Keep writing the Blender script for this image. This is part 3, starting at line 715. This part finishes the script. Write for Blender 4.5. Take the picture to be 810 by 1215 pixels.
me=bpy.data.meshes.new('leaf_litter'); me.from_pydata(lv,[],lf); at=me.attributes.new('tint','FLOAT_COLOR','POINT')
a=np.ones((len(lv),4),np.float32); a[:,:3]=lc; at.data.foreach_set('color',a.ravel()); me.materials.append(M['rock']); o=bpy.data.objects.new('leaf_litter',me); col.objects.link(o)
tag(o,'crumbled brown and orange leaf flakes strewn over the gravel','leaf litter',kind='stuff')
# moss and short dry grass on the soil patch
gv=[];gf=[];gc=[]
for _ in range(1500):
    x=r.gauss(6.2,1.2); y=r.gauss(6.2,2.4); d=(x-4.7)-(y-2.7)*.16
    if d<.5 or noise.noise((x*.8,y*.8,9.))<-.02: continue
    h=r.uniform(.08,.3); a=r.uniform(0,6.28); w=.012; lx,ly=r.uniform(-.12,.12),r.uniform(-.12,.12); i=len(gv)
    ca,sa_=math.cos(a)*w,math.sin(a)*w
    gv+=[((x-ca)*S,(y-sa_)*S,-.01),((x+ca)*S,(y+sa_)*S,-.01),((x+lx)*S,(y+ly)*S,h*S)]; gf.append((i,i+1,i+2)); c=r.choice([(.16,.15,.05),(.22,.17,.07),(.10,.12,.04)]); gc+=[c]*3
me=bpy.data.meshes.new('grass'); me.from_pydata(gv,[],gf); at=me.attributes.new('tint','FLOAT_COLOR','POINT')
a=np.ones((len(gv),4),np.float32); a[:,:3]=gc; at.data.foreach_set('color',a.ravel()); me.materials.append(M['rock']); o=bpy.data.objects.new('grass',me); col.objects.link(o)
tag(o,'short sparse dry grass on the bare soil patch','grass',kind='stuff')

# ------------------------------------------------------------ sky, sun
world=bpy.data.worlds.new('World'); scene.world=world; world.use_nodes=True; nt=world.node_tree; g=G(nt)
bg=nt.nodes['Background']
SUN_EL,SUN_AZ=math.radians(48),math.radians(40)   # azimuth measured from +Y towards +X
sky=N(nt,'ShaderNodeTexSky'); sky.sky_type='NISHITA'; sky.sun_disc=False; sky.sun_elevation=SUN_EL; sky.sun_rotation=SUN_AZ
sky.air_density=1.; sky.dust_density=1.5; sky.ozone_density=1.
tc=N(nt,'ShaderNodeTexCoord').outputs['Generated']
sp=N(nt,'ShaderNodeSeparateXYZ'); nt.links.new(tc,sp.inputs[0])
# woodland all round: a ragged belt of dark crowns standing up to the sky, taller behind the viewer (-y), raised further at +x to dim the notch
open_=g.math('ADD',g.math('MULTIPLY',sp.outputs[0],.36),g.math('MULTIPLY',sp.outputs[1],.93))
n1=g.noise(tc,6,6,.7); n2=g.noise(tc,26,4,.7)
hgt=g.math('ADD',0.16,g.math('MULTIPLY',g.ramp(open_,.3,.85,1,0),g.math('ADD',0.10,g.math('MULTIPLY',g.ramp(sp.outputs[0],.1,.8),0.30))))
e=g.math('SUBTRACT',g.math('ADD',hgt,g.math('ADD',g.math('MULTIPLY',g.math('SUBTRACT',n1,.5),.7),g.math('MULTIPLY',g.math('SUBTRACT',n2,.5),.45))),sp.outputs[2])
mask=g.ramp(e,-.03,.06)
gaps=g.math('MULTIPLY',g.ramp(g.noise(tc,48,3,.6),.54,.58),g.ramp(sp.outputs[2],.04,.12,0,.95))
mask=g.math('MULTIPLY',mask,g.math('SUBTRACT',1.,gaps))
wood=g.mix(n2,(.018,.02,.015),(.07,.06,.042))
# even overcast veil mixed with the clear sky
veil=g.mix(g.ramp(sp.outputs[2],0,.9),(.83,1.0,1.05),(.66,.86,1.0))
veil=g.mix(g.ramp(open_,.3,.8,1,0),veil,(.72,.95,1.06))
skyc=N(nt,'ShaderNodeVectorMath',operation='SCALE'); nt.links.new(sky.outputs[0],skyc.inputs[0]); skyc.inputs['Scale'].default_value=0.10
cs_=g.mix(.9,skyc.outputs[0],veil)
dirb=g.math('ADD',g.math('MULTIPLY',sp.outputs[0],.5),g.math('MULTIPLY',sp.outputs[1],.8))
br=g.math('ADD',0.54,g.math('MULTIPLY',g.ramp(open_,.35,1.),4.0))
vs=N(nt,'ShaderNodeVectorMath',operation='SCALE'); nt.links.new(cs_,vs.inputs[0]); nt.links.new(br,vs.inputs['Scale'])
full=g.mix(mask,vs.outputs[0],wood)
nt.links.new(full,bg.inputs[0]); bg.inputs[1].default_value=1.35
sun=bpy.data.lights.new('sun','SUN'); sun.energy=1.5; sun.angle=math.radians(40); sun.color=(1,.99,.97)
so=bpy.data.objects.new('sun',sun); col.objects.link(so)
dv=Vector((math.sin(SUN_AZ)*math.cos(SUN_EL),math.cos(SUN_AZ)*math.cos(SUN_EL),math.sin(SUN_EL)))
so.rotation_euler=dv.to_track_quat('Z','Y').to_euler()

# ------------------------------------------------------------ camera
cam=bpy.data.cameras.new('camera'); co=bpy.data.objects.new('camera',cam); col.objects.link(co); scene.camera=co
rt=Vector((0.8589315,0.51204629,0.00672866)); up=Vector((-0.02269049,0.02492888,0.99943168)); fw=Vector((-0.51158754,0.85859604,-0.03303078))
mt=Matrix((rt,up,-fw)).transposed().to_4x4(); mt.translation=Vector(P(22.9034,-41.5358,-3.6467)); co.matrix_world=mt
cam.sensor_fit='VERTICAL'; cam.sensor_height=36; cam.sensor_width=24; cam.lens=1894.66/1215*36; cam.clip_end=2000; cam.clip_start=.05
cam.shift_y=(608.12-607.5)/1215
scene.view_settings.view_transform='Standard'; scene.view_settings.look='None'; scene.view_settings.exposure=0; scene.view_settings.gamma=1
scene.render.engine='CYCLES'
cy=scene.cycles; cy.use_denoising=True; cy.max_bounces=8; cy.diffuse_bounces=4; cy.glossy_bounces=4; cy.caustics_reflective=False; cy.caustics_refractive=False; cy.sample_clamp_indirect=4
=====
Problem
Give an exact copy of all the data shown above.

Reply
Keep writing the Blender script for this image. This is part 3, starting at line 715. This part finishes the script. Write for Blender 4.5. Take the picture to be 810 by 1215 pixels.
me=bpy.data.meshes.new('leaf_litter'); me.from_pydata(lv,[],lf); at=me.attributes.new('tint','FLOAT_COLOR','POINT')
a=np.ones((len(lv),4),np.float32); a[:,:3]=lc; at.data.foreach_set('color',a.ravel()); me.materials.append(M['rock']); o=bpy.data.objects.new('leaf_litter',me); col.objects.link(o)
tag(o,'crumbled brown and orange leaf flakes strewn over the gravel','leaf litter',kind='stuff')
# moss and short dry grass on the soil patch
gv=[];gf=[];gc=[]
for _ in range(1500):
    x=r.gauss(6.2,1.2); y=r.gauss(6.2,2.4); d=(x-4.7)-(y-2.7)*.16
    if d<.5 or noise.noise((x*.8,y*.8,9.))<-.02: continue
    h=r.uniform(.08,.3); a=r.uniform(0,6.28); w=.012; lx,ly=r.uniform(-.12,.12),r.uniform(-.12,.12); i=len(gv)
    ca,sa_=math.cos(a)*w,math.sin(a)*w
    gv+=[((x-ca)*S,(y-sa_)*S,-.01),((x+ca)*S,(y+sa_)*S,-.01),((x+lx)*S,(y+ly)*S,h*S)]; gf.append((i,i+1,i+2)); c=r.choice([(.16,.15,.05),(.22,.17,.07),(.10,.12,.04)]); gc+=[c]*3
me=bpy.data.meshes.new('grass'); me.from_pydata(gv,[],gf); at=me.attributes.new('tint','FLOAT_COLOR','POINT')
a=np.ones((len(gv),4),np.float32); a[:,:3]=gc; at.data.foreach_set('color',a.ravel()); me.materials.append(M['rock']); o=bpy.data.objects.new('grass',me); col.objects.link(o)
tag(o,'short sparse dry grass on the bare soil patch','grass',kind='stuff')

# ------------------------------------------------------------ sky, sun
world=bpy.data.worlds.new('World'); scene.world=world; world.use_nodes=True; nt=world.node_tree; g=G(nt)
bg=nt.nodes['Background']
SUN_EL,SUN_AZ=math.radians(48),math.radians(40)   # azimuth measured from +Y towards +X
sky=N(nt,'ShaderNodeTexSky'); sky.sky_type='NISHITA'; sky.sun_disc=False; sky.sun_elevation=SUN_EL; sky.sun_rotation=SUN_AZ
sky.air_density=1.; sky.dust_density=1.5; sky.ozone_density=1.
tc=N(nt,'ShaderNodeTexCoord').outputs['Generated']
sp=N(nt,'ShaderNodeSeparateXYZ'); nt.links.new(tc,sp.inputs[0])
# woodland all round: a ragged belt of dark crowns standing up to the sky, taller behind the viewer (-y), raised further at +x to dim the notch
open_=g.math('ADD',g.math('MULTIPLY',sp.outputs[0],.36),g.math('MULTIPLY',sp.outputs[1],.93))
n1=g.noise(tc,6,6,.7); n2=g.noise(tc,26,4,.7)
hgt=g.math('ADD',0.16,g.math('MULTIPLY',g.ramp(open_,.3,.85,1,0),g.math('ADD',0.10,g.math('MULTIPLY',g.ramp(sp.outputs[0],.1,.8),0.30))))
e=g.math('SUBTRACT',g.math('ADD',hgt,g.math('ADD',g.math('MULTIPLY',g.math('SUBTRACT',n1,.5),.7),g.math('MULTIPLY',g.math('SUBTRACT',n2,.5),.45))),sp.outputs[2])
mask=g.ramp(e,-.03,.06)
gaps=g.math('MULTIPLY',g.ramp(g.noise(tc,48,3,.6),.54,.58),g.ramp(sp.outputs[2],.04,.12,0,.95))
mask=g.math('MULTIPLY',mask,g.math('SUBTRACT',1.,gaps))
wood=g.mix(n2,(.018,.02,.015),(.07,.06,.042))
# even overcast veil mixed with the clear sky
veil=g.mix(g.ramp(sp.outputs[2],0,.9),(.83,1.0,1.05),(.66,.86,1.0))
veil=g.mix(g.ramp(open_,.3,.8,1,0),veil,(.72,.95,1.06))
skyc=N(nt,'ShaderNodeVectorMath',operation='SCALE'); nt.links.new(sky.outputs[0],skyc.inputs[0]); skyc.inputs['Scale'].default_value=0.10
cs_=g.mix(.9,skyc.outputs[0],veil)
dirb=g.math('ADD',g.math('MULTIPLY',sp.outputs[0],.5),g.math('MULTIPLY',sp.outputs[1],.8))
br=g.math('ADD',0.54,g.math('MULTIPLY',g.ramp(open_,.35,1.),4.0))
vs=N(nt,'ShaderNodeVectorMath',operation='SCALE'); nt.links.new(cs_,vs.inputs[0]); nt.links.new(br,vs.inputs['Scale'])
full=g.mix(mask,vs.outputs[0],wood)
nt.links.new(full,bg.inputs[0]); bg.inputs[1].default_value=1.35
sun=bpy.data.lights.new('sun','SUN'); sun.energy=1.5; sun.angle=math.radians(40); sun.color=(1,.99,.97)
so=bpy.data.objects.new('sun',sun); col.objects.link(so)
dv=Vector((math.sin(SUN_AZ)*math.cos(SUN_EL),math.cos(SUN_AZ)*math.cos(SUN_EL),math.sin(SUN_EL)))
so.rotation_euler=dv.to_track_quat('Z','Y').to_euler()

# ------------------------------------------------------------ camera
cam=bpy.data.cameras.new('camera'); co=bpy.data.objects.new('camera',cam); col.objects.link(co); scene.camera=co
rt=Vector((0.8589315,0.51204629,0.00672866)); up=Vector((-0.02269049,0.02492888,0.99943168)); fw=Vector((-0.51158754,0.85859604,-0.03303078))
mt=Matrix((rt,up,-fw)).transposed().to_4x4(); mt.translation=Vector(P(22.9034,-41.5358,-3.6467)); co.matrix_world=mt
cam.sensor_fit='VERTICAL'; cam.sensor_height=36; cam.sensor_width=24; cam.lens=1894.66/1215*36; cam.clip_end=2000; cam.clip_start=.05
cam.shift_y=(608.12-607.5)/1215
scene.view_settings.view_transform='Standard'; scene.view_settings.look='None'; scene.view_settings.exposure=0; scene.view_settings.gamma=1
scene.render.engine='CYCLES'
cy=scene.cycles; cy.use_denoising=True; cy.max_bounces=8; cy.diffuse_bounces=4; cy.glossy_bounces=4; cy.caustics_reflective=False; cy.caustics_refractive=False; cy.sample_clamp_indirect=4